Het Asylgerichtshof verwerpt het beroep. Het Verfassungsgerichtshof (het Grondwettelijk Hof in Oostenrijk) verbreekt de beslissing van het Asylgerichtshof, omdat het niet zeker is dat Hongarije in plaats van Griekenland verantwoordelijk zou zijn voor de asielaanvraag. Abdullahi verbleef immers minder dan drie maanden in derde landen (Macedonië en Servië) tussen haar verblijf in Griekenland en Hongarije. Het Verfassungsgerichtshof verwijst de zaak terug naar het Asylgerichtshof, dat een aantal prejudiciële vragen stelt aan het Hof van Justitie. Een vraag is of een andere lidstaat tijdens een beroepsprocedure verantwoordelijk kan worden beschouwd voor de behandeling van een asielaanvraag, als er al een akkoord is tussen een andere lidstaat en de lidstaat waar de asielzoekster haar asielaanvraag heeft ingediend.

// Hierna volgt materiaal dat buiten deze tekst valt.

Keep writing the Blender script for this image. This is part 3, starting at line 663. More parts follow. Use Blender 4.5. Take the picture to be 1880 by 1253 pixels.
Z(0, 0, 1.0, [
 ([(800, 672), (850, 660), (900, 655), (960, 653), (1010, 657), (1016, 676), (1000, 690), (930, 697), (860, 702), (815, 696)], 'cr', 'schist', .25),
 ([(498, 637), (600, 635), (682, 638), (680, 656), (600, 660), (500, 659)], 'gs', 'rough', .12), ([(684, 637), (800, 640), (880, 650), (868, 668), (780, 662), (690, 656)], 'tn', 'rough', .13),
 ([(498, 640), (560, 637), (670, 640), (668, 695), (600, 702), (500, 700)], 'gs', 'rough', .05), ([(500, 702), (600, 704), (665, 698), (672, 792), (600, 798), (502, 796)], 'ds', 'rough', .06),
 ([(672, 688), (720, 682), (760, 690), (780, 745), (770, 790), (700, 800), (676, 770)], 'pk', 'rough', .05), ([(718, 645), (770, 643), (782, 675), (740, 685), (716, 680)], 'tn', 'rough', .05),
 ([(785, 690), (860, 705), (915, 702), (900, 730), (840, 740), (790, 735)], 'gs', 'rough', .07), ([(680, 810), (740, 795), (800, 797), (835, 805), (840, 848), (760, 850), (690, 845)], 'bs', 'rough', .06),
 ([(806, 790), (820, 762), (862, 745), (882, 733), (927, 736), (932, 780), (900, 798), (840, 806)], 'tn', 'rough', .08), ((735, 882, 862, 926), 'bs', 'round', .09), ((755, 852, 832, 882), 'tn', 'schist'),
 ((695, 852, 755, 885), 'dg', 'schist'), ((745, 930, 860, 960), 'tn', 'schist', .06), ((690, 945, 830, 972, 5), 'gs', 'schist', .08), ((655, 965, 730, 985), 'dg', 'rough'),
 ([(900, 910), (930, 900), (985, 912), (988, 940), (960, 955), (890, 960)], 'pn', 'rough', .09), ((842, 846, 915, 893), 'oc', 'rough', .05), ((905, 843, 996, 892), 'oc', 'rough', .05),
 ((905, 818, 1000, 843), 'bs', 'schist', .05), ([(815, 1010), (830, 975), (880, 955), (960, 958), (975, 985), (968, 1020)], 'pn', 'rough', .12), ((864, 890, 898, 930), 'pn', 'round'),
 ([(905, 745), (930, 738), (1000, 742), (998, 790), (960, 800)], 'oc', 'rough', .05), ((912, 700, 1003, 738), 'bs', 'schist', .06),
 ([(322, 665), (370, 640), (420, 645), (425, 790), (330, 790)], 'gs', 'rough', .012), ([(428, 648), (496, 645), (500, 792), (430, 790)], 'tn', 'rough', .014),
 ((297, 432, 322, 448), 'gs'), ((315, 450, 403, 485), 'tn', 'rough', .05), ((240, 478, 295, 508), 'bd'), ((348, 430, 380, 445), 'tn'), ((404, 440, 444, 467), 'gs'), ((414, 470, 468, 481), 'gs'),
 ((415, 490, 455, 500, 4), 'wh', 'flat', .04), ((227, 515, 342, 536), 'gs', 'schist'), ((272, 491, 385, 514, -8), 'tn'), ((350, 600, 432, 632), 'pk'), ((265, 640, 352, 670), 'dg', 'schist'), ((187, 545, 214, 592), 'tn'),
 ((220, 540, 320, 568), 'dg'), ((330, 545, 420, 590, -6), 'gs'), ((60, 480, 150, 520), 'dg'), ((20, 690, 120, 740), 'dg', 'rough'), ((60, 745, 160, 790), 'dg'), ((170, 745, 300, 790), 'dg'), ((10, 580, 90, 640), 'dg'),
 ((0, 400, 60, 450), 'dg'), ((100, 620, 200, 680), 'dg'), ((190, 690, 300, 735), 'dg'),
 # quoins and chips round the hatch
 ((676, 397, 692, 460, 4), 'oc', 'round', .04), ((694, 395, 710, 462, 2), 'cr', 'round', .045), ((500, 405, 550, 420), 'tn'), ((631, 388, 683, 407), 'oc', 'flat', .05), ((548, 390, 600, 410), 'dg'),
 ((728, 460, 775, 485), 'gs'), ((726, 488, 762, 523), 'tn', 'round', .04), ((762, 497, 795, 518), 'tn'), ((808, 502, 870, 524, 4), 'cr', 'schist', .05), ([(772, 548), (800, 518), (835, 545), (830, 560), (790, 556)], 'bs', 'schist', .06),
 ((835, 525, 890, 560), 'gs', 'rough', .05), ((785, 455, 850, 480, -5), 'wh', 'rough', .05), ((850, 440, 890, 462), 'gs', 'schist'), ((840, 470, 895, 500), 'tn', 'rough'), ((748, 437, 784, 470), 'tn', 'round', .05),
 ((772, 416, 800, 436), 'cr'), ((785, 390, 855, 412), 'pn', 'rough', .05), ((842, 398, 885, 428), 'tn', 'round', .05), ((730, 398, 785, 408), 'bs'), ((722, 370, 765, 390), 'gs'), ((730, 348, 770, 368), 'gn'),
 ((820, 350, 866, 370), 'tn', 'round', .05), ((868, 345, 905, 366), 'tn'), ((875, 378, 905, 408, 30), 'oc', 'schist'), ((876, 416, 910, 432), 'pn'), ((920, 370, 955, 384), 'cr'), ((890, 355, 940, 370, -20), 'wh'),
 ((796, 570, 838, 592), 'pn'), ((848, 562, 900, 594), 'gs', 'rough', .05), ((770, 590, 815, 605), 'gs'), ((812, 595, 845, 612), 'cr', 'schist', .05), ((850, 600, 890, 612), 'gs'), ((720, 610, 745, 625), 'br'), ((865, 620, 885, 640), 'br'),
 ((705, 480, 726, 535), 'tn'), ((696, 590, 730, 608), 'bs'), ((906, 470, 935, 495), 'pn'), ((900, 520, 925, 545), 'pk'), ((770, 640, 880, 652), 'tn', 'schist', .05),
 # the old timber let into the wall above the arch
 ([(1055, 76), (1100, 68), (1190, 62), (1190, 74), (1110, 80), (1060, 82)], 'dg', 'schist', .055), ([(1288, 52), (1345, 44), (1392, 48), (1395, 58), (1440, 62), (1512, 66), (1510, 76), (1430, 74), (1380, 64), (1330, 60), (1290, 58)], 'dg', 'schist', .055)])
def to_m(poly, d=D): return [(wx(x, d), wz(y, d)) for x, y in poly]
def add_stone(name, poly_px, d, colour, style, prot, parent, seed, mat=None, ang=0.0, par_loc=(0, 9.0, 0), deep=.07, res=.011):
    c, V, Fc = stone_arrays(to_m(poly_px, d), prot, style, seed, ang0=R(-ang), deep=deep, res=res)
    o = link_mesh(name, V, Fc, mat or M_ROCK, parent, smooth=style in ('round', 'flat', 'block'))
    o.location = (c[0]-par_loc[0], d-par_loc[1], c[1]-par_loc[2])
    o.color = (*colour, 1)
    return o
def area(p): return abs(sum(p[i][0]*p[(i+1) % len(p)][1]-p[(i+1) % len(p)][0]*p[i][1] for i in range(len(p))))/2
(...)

Beslissing Hof van Justitie

Het Hof oordeelt dat als twee lidstaten akkoord zijn over de overname van de behandeling van een asielaanvraag, er tijdens een beroepsprocedure alleen nog een andere lidstaat verantwoordelijk gesteld kan worden als de asielzoeker in de lidstaat die akkoord is om de asielaanvraag te behandelen een reëel risico loopt op een onmenselijke behandeling, volgens artikel 4 van het Handvest voor de grondrechten van de EU.

Het Hof gaat niet in op de vraag of een lidstaat waar een asielzoeker voor het eerst de EU illegaal binnentreedt verantwoordelijk kan worden gesteld voor de behandeling van zijn asielaanvraag, indien hij vervolgens naar een niet-EU land reist om binnen minder dan drie maanden via een andere lidstaat terug op illegale wijze de EU binnen te treden.